[What you will do]
Show every line below where "that" can be found.

[Provided material]
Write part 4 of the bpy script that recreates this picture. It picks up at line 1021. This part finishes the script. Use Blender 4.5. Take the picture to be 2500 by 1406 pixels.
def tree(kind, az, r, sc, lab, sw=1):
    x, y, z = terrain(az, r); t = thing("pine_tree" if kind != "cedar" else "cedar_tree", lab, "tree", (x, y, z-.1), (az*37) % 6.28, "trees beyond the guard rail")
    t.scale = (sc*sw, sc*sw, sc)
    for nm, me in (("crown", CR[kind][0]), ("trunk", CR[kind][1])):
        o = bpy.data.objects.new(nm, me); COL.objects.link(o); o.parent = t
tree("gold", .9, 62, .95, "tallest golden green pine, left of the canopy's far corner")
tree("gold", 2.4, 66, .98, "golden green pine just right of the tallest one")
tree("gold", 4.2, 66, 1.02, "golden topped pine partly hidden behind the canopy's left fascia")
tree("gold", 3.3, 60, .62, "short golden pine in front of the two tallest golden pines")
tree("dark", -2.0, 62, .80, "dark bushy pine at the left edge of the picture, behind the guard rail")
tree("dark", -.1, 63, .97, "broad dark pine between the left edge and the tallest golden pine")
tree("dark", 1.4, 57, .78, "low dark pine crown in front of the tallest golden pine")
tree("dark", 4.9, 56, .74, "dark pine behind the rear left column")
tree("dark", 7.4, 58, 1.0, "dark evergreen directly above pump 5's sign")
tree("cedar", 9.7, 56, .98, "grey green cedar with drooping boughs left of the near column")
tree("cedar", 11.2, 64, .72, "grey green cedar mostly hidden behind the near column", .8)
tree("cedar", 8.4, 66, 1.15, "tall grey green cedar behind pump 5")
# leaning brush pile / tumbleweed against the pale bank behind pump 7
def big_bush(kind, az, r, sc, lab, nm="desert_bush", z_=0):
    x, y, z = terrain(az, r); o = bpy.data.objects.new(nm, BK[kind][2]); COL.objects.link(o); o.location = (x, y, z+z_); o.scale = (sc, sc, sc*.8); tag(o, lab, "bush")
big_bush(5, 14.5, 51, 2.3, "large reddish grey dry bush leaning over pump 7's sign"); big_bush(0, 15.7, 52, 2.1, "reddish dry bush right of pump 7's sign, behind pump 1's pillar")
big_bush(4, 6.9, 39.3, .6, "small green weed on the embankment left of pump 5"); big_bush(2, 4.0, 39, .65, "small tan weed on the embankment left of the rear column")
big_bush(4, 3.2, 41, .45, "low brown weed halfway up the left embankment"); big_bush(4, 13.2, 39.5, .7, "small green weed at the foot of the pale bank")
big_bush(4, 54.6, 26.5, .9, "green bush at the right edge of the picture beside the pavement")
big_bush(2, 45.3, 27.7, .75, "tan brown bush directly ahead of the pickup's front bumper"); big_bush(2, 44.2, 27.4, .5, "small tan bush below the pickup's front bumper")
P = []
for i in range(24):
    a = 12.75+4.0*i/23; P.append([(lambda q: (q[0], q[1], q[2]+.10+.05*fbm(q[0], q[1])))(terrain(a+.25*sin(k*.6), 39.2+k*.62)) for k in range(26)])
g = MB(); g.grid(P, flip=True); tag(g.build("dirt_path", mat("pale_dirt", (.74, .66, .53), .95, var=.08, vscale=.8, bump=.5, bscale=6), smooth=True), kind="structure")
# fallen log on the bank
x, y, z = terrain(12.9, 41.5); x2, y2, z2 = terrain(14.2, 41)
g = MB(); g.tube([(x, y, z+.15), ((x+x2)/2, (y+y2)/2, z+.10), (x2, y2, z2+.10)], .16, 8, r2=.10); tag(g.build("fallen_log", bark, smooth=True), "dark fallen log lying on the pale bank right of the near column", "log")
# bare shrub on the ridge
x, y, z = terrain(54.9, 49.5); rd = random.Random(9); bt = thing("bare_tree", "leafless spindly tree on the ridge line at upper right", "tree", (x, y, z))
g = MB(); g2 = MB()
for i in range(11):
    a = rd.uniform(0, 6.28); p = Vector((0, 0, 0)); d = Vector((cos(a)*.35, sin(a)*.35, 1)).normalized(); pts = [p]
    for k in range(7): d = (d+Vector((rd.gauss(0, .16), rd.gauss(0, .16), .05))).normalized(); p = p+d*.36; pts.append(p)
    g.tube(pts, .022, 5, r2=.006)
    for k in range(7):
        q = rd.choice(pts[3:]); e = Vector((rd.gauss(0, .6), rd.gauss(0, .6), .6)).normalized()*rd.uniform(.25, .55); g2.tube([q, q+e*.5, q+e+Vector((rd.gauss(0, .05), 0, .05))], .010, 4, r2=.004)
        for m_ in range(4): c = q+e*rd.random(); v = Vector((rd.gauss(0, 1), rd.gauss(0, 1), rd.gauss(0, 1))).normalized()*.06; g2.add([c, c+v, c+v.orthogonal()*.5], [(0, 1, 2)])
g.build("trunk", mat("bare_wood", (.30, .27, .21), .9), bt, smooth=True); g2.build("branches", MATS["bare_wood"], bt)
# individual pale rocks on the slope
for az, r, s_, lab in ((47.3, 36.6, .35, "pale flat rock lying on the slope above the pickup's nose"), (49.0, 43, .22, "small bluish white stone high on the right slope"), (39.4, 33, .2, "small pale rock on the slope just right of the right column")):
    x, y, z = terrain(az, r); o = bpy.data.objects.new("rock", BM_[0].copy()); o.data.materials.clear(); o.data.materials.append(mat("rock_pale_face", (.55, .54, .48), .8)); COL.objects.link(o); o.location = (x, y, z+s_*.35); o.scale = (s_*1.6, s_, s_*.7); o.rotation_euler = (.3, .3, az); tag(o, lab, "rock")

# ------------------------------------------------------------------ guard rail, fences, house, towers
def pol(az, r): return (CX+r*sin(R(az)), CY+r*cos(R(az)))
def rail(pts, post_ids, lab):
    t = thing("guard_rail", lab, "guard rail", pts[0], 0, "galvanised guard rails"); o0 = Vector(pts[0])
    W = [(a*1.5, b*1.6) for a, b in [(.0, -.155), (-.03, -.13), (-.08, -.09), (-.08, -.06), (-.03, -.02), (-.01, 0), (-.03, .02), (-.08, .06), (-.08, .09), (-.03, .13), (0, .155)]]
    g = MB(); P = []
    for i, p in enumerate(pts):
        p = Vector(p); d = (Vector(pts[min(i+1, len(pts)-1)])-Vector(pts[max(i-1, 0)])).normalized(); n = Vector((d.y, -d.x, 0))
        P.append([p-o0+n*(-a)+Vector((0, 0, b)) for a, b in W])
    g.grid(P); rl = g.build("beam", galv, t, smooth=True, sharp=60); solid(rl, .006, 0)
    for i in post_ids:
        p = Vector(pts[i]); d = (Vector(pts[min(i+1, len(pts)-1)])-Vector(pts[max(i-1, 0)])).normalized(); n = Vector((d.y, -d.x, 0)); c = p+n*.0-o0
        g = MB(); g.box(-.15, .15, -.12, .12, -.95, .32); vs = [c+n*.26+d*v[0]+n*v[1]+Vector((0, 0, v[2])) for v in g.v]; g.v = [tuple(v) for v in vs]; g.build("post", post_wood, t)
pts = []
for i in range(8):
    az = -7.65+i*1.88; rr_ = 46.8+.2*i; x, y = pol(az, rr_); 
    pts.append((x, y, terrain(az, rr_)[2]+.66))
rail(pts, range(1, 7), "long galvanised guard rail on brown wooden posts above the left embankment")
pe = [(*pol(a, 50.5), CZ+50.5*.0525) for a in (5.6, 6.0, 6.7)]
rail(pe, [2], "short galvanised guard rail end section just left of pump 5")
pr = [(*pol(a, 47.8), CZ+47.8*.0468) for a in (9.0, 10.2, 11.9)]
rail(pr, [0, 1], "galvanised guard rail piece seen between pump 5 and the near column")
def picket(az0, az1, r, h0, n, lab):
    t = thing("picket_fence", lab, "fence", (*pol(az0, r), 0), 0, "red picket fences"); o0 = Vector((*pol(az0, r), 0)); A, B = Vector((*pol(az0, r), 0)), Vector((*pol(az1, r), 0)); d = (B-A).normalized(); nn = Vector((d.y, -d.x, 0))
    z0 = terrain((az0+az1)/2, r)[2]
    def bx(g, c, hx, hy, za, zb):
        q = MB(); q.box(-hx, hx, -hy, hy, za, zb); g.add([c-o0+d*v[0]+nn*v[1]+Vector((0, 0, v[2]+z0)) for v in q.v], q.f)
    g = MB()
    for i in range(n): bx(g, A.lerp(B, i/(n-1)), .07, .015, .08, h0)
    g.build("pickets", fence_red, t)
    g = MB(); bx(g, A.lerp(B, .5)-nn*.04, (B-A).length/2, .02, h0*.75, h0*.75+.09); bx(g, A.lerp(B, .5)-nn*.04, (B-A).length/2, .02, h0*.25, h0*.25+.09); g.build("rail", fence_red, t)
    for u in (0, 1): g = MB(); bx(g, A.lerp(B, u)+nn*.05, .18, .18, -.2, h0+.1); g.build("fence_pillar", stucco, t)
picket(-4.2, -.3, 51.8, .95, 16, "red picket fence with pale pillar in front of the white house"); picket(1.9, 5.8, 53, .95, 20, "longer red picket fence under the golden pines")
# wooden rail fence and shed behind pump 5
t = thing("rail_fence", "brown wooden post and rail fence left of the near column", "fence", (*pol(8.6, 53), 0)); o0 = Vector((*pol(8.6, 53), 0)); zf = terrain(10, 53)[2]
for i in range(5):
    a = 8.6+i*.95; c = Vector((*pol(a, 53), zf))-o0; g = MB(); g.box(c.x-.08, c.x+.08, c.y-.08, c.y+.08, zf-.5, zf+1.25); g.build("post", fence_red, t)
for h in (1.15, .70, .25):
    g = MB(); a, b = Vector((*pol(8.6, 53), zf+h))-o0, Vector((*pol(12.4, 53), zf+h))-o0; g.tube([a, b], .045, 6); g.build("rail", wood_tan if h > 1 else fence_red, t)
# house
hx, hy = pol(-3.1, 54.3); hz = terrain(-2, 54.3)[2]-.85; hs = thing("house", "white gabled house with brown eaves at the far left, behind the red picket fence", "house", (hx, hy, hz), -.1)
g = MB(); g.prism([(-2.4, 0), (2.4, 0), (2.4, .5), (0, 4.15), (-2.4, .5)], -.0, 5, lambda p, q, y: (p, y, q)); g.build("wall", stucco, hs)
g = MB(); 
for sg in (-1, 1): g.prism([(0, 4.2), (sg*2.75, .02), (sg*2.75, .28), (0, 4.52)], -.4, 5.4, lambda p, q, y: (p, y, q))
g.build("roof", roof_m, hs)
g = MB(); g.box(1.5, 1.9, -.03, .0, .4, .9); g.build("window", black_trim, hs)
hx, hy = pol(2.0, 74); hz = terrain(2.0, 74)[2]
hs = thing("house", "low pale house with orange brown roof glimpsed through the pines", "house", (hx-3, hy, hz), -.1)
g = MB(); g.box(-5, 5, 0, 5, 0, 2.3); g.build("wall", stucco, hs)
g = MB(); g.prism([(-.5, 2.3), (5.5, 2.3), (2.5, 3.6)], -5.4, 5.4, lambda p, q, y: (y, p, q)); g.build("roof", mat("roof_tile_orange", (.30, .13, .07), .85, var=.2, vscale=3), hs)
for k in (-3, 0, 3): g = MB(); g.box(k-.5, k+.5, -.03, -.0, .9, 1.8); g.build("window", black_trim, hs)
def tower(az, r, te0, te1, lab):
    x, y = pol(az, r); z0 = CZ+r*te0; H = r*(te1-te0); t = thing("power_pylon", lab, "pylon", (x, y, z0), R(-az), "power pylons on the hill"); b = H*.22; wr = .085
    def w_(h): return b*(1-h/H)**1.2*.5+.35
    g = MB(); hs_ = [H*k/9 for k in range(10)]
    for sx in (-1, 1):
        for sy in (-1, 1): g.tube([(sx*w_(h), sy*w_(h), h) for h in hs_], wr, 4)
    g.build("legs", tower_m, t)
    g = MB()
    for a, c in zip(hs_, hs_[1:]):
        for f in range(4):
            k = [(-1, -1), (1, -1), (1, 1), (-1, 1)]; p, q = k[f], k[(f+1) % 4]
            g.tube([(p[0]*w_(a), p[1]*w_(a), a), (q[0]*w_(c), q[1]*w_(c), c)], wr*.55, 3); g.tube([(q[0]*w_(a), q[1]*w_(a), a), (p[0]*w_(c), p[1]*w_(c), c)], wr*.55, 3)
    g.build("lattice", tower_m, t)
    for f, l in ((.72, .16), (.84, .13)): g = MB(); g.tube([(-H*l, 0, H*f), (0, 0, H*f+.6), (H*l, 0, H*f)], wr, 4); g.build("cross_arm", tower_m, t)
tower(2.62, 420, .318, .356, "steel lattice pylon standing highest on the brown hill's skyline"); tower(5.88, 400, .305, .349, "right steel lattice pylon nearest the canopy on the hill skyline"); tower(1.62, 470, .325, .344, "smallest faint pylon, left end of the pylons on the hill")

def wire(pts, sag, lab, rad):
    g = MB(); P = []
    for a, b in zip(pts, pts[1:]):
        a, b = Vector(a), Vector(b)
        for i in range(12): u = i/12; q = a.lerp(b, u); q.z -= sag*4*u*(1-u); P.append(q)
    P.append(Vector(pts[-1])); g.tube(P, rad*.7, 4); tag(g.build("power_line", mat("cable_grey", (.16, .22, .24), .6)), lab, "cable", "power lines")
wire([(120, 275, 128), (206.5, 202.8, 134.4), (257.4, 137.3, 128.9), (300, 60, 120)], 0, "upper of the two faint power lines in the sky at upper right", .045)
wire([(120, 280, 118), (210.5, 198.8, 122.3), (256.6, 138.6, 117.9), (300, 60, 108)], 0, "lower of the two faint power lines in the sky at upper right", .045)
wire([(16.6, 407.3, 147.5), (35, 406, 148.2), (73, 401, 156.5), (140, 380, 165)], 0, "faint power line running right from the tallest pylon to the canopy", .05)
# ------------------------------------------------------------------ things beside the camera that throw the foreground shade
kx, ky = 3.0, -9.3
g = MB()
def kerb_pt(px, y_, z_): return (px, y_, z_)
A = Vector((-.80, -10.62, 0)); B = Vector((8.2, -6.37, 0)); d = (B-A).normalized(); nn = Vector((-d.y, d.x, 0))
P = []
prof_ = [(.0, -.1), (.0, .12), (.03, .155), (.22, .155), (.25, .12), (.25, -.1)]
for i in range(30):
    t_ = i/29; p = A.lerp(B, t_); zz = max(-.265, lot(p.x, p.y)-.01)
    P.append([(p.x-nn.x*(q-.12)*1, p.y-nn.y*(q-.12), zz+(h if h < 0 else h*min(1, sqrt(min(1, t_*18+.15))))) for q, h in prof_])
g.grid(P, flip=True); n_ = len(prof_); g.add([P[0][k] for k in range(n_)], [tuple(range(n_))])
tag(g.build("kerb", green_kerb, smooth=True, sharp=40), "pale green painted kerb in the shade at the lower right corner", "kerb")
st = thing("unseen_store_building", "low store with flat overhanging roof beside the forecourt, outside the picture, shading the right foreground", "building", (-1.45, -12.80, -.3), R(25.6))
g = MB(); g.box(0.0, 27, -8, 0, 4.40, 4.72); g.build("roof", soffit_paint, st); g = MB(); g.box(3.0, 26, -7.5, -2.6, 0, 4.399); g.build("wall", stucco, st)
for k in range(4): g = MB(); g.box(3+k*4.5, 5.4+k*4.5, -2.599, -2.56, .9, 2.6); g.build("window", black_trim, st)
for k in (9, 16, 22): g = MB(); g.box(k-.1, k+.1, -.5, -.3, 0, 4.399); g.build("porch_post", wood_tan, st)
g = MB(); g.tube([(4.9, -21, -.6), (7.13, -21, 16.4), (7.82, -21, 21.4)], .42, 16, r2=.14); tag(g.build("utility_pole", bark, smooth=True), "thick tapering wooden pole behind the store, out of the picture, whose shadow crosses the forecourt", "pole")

[Response to the task]
Write part 4 of the bpy script that recreates this picture. It picks up at line 1021. This part finishes the script. Use Blender 4.5. Take the picture to be 2500 by 1406 pixels.
# ------------------------------------------------------------------ things beside the camera that throw the foreground shade